Google misled consumers about collection and use of location data

The Federal Court has found that Google LLC and Google Australia Pty Ltd (together, Google) misled consumers about personal location data collected through Android mobile devices between January 2017 and December 2018, in a world-first enforcement action brought by the ACCC.

“This is an important victory for consumers, especially anyone concerned about their privacy online, as the Court’s decision sends a strong message to Google and others that big businesses must not mislead their customers,” ACCC Chair Rod Sims said.

“Today’s decision is an important step to make sure digital platforms are up front with consumers about what is happening with their data and what they can do to protect it.”

The Court ruled that when consumers created a new Google Account during the initial set-up process of their Android device, Google misrepresented that the ‘Location History’ setting was the only Google Account setting that affected whether Google collected, kept or used personally identifiable data about their location. In fact, another Google Account setting titled ‘Web & App Activity’ also enabled Google to collect, store and use personally identifiable location data when it was turned on, and that setting was turned on by default.

The Court also found that when consumers later accessed the ‘Location History’ setting on their Android device during the same time period to turn that setting off, they were also misled because Google did not inform them that by leaving the ‘Web & App Activity’ setting switched on, Google would continue to collect, store and use their personally identifiable location data.

Similarly, between 9 March 2017 and 29 November 2018, when consumers later accessed the ‘Web & App Activity’ setting on their Android device, they were misled because Google did not inform them that the setting was relevant to the collection of personal location data.

The Court also found that Google’s conduct was liable to mislead the public.

“We are extremely pleased with the outcome in this world-first case. Between January 2017 and December 2018, consumers were led to believe that ‘Location History’ was the only account setting that affected the collection of their personal location data, when that was simply not true,” Mr Sims said.

“Companies that collect information must explain their settings clearly and transparently so consumers are not misled. Consumers should not be kept in the dark when it comes to the collection of their personal location data.”

The Court dismissed the ACCC’s allegations about certain statements Google made about the methods by which consumers could prevent Google from collecting and using their location data, and the purposes for which personal location data was being used by Google.
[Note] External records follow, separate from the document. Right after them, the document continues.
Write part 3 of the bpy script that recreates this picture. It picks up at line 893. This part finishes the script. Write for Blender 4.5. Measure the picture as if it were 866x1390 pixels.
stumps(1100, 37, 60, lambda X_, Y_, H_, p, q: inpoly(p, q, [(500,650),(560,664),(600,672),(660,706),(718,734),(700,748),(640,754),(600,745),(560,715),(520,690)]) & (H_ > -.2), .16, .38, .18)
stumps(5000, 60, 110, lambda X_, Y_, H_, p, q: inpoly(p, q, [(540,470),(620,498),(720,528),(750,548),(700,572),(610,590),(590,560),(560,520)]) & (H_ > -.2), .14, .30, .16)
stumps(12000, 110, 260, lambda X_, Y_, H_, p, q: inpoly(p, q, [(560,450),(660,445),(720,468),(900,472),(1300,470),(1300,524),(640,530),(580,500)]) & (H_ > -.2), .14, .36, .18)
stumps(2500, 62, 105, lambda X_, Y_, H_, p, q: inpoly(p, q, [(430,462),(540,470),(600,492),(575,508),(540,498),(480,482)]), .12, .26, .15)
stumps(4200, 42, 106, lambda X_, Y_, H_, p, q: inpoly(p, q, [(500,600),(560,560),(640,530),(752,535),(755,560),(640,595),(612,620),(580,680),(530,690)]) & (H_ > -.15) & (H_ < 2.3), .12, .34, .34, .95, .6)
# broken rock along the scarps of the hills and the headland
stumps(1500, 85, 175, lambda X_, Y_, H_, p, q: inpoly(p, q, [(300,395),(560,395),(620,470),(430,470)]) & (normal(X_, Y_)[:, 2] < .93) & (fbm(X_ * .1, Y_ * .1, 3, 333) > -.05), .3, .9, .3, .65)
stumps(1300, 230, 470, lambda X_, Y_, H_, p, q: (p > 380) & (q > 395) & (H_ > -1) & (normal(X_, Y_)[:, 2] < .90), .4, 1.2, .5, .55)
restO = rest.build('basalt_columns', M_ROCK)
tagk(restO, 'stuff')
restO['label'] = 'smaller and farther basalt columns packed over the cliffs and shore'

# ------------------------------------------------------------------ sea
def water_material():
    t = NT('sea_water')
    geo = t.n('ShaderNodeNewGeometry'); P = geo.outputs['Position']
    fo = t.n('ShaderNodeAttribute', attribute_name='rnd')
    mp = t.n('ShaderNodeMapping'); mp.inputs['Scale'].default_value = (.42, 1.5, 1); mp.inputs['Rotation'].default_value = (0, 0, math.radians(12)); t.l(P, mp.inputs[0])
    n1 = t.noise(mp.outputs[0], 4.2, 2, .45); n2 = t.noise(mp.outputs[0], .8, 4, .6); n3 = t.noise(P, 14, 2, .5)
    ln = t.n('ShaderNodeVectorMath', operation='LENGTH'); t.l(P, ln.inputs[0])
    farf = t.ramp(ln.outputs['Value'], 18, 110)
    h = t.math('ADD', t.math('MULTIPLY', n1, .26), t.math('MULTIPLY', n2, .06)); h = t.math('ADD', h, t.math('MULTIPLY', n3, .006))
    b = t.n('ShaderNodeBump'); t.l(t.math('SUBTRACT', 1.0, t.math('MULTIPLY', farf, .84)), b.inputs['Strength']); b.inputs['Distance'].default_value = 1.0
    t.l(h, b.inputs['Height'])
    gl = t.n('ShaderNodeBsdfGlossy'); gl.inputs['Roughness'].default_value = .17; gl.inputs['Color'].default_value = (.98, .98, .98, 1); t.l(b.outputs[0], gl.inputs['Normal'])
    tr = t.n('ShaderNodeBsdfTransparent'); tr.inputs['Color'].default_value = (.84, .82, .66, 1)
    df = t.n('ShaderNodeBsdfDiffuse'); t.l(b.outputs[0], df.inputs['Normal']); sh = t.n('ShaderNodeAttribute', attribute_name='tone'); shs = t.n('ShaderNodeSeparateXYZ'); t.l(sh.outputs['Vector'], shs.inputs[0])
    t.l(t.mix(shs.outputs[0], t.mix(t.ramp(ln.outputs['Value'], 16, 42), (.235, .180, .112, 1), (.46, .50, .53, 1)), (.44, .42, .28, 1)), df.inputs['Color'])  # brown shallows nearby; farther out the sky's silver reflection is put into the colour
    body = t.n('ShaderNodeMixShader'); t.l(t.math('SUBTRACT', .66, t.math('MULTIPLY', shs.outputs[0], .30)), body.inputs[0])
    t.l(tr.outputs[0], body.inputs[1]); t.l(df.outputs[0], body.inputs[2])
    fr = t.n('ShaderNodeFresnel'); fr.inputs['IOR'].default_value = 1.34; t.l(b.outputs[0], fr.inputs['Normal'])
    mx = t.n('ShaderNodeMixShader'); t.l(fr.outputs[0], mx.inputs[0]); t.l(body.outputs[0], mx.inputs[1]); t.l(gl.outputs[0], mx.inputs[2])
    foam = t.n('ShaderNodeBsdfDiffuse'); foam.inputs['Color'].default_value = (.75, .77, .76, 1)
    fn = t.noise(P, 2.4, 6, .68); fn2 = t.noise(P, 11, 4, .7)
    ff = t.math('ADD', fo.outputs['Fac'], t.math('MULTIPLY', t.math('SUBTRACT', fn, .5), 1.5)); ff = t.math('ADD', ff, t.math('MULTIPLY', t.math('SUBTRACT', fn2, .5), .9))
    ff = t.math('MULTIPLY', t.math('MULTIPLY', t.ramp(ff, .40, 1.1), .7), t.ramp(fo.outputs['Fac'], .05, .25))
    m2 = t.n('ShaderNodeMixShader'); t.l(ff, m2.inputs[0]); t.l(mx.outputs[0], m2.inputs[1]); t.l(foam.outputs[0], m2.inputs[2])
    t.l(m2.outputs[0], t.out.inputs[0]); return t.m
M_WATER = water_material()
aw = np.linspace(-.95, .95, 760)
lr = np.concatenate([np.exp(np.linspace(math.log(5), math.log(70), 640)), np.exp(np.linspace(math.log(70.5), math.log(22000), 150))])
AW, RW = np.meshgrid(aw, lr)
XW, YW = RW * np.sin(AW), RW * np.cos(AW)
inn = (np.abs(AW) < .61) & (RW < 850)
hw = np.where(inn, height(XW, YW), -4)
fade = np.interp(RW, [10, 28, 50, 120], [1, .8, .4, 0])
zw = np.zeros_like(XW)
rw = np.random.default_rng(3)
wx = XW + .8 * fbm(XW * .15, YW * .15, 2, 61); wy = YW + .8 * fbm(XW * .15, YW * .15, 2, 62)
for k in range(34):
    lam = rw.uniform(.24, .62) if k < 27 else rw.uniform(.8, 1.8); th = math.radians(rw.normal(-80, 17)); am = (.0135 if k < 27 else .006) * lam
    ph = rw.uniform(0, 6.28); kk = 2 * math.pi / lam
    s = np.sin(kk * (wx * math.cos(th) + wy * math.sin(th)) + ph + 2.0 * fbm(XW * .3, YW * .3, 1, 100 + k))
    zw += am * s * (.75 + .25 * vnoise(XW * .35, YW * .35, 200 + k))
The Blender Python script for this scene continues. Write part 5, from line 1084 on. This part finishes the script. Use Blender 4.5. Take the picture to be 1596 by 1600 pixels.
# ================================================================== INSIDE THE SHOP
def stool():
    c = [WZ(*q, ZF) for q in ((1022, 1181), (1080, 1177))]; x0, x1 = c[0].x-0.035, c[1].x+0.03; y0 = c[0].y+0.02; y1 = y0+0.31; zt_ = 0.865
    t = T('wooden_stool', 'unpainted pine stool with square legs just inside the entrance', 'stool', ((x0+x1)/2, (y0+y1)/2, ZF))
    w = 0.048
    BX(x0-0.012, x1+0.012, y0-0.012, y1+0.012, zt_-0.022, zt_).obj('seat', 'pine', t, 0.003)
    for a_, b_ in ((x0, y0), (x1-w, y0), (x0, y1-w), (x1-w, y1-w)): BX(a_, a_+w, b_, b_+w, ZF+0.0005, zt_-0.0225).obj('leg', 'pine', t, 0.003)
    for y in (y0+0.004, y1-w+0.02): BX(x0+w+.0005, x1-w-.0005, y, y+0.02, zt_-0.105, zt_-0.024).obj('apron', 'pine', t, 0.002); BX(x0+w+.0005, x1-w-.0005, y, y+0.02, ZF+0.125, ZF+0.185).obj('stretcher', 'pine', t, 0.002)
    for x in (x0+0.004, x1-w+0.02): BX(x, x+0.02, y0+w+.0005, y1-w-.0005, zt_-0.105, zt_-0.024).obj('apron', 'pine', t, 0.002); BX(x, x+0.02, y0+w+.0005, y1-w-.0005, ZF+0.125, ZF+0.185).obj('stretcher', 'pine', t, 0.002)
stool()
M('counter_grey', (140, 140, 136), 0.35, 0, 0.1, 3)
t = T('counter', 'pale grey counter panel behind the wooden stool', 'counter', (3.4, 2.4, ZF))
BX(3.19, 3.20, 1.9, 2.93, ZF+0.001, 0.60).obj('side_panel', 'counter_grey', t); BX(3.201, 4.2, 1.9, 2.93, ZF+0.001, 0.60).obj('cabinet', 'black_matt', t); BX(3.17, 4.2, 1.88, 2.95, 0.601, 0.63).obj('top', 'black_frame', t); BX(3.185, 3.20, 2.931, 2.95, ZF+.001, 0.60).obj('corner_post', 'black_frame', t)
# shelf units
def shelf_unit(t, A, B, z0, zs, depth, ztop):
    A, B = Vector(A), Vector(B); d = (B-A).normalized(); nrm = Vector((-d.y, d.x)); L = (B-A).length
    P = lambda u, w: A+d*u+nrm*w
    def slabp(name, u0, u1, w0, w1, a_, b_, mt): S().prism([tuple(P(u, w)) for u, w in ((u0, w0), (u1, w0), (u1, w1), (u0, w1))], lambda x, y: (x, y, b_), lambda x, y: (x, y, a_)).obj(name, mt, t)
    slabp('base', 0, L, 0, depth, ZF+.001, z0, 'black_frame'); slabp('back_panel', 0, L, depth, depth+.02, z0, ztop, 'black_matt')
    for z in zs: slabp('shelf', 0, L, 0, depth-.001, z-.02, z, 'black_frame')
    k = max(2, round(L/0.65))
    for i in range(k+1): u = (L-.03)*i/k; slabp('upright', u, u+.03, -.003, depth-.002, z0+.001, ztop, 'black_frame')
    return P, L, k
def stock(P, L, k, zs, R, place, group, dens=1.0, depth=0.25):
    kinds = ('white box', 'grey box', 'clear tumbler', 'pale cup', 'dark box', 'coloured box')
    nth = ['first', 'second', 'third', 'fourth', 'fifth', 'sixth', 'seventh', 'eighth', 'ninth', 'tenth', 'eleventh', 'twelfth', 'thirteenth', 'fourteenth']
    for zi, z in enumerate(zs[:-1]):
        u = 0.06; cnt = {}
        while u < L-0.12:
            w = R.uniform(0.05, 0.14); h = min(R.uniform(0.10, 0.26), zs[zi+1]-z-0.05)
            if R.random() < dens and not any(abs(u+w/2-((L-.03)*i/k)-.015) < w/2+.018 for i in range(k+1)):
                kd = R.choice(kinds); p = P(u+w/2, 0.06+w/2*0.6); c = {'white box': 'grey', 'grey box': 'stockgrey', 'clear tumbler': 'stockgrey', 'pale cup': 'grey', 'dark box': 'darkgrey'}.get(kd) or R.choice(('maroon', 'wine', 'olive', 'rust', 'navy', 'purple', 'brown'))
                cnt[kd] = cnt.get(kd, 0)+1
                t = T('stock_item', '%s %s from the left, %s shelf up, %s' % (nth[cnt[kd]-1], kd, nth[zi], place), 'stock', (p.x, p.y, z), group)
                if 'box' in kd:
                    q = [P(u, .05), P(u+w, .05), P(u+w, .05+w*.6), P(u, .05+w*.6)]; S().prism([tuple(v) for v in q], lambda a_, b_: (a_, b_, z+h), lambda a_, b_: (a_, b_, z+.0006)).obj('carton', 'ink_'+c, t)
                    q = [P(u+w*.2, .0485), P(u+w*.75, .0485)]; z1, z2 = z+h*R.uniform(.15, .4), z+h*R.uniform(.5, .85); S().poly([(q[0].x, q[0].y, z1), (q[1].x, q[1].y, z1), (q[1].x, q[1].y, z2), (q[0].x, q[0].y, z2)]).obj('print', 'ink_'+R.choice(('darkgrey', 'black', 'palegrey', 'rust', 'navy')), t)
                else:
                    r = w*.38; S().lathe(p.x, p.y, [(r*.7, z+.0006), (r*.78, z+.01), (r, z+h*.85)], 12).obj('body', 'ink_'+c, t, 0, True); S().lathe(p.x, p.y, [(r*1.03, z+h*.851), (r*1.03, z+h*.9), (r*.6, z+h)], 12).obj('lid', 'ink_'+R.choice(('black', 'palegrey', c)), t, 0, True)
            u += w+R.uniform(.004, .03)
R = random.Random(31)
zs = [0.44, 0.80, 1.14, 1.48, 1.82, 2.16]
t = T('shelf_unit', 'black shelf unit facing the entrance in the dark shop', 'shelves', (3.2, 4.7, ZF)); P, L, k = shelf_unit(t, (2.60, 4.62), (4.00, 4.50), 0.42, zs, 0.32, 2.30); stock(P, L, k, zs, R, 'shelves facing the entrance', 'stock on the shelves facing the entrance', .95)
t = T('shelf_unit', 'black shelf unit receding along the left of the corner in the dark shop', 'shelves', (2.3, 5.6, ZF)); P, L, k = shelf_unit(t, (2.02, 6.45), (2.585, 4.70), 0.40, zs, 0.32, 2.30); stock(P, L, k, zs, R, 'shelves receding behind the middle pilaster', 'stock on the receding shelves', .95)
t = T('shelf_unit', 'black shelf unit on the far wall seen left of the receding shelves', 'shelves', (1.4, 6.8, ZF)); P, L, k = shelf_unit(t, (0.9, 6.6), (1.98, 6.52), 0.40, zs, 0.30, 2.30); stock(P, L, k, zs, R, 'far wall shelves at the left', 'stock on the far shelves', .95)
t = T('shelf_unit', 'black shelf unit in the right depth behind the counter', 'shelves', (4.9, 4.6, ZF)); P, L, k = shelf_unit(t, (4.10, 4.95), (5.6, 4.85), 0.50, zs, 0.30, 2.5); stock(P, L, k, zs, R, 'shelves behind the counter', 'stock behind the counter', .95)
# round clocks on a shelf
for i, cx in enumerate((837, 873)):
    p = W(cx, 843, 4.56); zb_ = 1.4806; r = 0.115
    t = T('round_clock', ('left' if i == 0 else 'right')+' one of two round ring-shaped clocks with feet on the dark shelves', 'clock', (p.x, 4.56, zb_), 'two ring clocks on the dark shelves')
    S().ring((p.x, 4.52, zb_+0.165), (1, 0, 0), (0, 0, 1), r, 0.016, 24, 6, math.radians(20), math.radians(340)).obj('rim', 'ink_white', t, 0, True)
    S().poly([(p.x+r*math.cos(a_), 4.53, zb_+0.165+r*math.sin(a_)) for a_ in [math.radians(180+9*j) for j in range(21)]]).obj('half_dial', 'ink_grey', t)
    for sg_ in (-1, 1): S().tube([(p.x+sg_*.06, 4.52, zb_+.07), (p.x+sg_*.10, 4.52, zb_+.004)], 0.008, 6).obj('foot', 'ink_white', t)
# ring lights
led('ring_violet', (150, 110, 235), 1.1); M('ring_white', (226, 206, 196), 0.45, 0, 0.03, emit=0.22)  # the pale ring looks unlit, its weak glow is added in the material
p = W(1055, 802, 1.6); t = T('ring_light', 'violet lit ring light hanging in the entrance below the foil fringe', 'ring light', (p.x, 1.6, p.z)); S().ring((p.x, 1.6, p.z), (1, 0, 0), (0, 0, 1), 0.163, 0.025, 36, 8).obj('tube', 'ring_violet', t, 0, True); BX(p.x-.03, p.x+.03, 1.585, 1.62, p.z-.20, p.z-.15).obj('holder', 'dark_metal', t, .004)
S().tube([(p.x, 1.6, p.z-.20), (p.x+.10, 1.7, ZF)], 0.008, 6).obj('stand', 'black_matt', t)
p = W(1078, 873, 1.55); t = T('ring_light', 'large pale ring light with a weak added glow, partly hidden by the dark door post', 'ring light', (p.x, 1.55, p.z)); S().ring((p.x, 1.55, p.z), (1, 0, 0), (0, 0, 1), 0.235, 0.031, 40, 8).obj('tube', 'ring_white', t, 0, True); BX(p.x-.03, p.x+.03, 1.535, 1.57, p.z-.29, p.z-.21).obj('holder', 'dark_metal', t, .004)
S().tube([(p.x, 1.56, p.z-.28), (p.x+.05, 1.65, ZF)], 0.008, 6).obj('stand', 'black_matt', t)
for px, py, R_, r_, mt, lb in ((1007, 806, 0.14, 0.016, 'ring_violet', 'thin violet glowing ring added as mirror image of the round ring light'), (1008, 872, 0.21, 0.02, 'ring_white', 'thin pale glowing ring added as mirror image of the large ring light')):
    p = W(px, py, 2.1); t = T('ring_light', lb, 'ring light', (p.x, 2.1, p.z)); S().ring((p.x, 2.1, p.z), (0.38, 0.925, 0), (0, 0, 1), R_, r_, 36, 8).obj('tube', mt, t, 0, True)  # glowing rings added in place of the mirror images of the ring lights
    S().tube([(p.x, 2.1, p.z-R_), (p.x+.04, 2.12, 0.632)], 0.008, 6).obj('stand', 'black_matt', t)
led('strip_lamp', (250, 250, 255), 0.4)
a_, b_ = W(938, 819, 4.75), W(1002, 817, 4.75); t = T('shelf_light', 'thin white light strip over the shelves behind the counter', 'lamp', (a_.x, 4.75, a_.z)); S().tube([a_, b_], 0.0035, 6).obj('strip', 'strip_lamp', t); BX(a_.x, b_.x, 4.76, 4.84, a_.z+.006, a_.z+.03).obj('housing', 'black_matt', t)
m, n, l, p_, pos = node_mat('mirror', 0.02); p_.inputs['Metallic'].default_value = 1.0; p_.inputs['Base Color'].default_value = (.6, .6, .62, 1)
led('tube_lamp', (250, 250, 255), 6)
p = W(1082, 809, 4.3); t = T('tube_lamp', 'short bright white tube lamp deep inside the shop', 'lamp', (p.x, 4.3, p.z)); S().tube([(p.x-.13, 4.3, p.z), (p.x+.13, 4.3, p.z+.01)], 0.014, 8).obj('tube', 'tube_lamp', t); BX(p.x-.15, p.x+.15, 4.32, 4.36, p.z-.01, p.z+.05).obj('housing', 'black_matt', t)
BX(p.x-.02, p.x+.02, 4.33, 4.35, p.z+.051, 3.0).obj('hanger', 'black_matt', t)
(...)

The ACCC is seeking declarations, pecuniary penalties, publications orders, and compliance orders. This will be determined at a later date.

“In addition to penalties, we are seeking an order for Google to publish a notice to Australian consumers to better explain Google’s location data settings in the future. This will ensure that consumers can make informed choices about whether certain Google settings that personal collect location data should be enabled,” Mr Sims said.

Background:

Google LLC is a multinational company incorporated in the United States with its headquarters in Mountain View, California. It is a subsidiary of Alphabet Inc. Google Australia Pty Ltd is a subsidiary of Google LLC and conducts certain aspects of Google LLC’s business in Australia, including the distribution of Pixel phones.

The ACCC instituted proceedings against Google LLC and Google Australia Pty Ltd in October 2019.

Note:

If Android phone users want to stop Google collecting personally identifiable location information, they may do so by switching off the ‘Location’ setting in their Google Account as well as the ‘Web & App Activity’ setting. Consumers can delete personal data that Google has already collected about them through their Google Account.

The Federal Court found that a number of representations published by Google LLC to Australian consumers between January 2017 and December 2018 were false or misleading and that Google LLC engaged in misleading or deception conduct, in contravention of the Australian Consumer Law.